Doug Robbins - Word MVP

You don't have to use work arounds, just use the method of connection to the
data source (DDE) that was used in earlier versions. To use that option, on
the General tab of the Tools>Options dialog, check the box against Confirm
conversions at open.

--
Hope this helps.

Please reply to the newsgroup unless you wish to avail yourself of my
services on a paid consulting basis.

Doug Robbins - Word MVP
 
A

ARY

Fits my definition of a work around. Something that was seamless in prior
versions and now requires special settings.
 
P

Peter Jamieson

I must say that I agree with ARY. Considering that Office is billed as an
"Office System" these days and is quite expensive, its components should
work together as seamlessly as possible without the user having to take
special actions.
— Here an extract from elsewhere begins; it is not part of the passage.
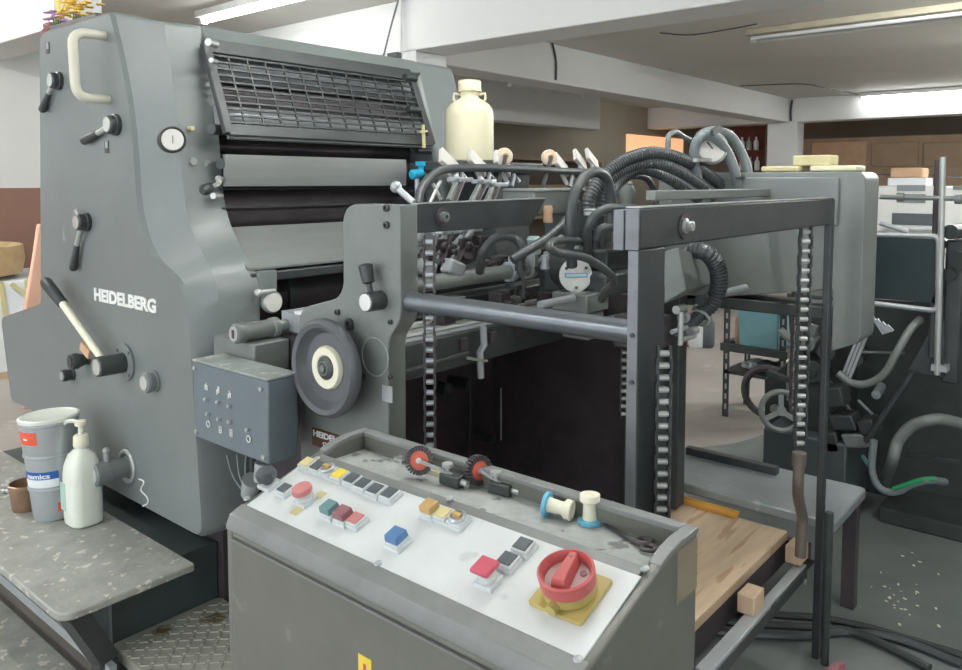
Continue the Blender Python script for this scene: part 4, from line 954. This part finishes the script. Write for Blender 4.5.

All the information available to DDE must be retrievable
from the .xls (or Excel would not be able to recover it), so there's no
reason in principle why the OLEDB provider should not be able to access it.
In so many cases, you have to choose one connection method to achieve one
thing, and another to achieve another thing. For example, DDE gets you the
"data as displayed", but can only access the last-opened sheet. OLEDB lets
you get any sheet, but only the "underlying" data. There are similar "one
connection method does one thing, another does another" problems with both
Access and Outlook as data sources. Another problem with DDE is that it
requires you to have a copy of the orginating application. It also
complicates the whole interaction unnecessarily because the application has
to be opened, not just the underlying data file.